### What the task asks
Beginning with the first line of the data below, extract each line up to and including the one containing "scene.camera = cam". Copy them exactly and add nothing.

### Source data
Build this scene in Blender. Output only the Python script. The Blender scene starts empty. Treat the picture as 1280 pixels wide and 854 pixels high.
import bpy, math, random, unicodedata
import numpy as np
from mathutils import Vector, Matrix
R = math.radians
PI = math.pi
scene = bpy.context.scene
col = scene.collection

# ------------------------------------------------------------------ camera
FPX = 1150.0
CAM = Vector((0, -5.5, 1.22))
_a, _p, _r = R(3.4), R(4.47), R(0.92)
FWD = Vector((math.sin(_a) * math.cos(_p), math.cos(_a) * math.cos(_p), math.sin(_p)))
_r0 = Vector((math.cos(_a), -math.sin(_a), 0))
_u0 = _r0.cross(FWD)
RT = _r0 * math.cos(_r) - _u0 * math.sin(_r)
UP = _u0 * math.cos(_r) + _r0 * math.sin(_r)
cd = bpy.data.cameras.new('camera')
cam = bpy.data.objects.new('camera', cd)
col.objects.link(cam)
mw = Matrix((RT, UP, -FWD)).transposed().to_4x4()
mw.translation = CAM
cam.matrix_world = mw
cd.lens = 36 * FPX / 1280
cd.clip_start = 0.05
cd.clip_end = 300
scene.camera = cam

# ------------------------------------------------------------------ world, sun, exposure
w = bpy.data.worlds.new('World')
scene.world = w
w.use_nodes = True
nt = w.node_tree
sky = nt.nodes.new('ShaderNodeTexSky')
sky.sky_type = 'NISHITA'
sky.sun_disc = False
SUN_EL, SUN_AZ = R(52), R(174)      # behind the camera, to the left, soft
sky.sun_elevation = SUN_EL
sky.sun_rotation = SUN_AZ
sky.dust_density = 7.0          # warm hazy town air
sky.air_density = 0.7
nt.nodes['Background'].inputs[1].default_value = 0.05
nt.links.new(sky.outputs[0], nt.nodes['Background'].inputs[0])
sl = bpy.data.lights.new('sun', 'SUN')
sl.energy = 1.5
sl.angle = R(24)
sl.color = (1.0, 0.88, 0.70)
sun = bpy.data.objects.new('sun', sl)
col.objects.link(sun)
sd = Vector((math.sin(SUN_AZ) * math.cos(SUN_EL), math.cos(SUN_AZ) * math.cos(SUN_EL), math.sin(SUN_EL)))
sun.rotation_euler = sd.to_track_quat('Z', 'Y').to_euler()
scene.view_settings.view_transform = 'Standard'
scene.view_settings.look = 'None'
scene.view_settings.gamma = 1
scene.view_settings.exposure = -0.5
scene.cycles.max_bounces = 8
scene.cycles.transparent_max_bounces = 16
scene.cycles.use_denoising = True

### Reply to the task
Build this scene in Blender. Output only the Python script. The Blender scene starts empty. Treat the picture as 1280 pixels wide and 854 pixels high.
import bpy, math, random, unicodedata
import numpy as np
from mathutils import Vector, Matrix
R = math.radians
PI = math.pi
scene = bpy.context.scene
col = scene.collection

# ------------------------------------------------------------------ camera
FPX = 1150.0
CAM = Vector((0, -5.5, 1.22))
_a, _p, _r = R(3.4), R(4.47), R(0.92)
FWD = Vector((math.sin(_a) * math.cos(_p), math.cos(_a) * math.cos(_p), math.sin(_p)))
_r0 = Vector((math.cos(_a), -math.sin(_a), 0))
_u0 = _r0.cross(FWD)
RT = _r0 * math.cos(_r) - _u0 * math.sin(_r)
UP = _u0 * math.cos(_r) + _r0 * math.sin(_r)
cd = bpy.data.cameras.new('camera')
cam = bpy.data.objects.new('camera', cd)
col.objects.link(cam)
mw = Matrix((RT, UP, -FWD)).transposed().to_4x4()
mw.translation = CAM
cam.matrix_world = mw
cd.lens = 36 * FPX / 1280
cd.clip_start = 0.05
cd.clip_end = 300
scene.camera = cam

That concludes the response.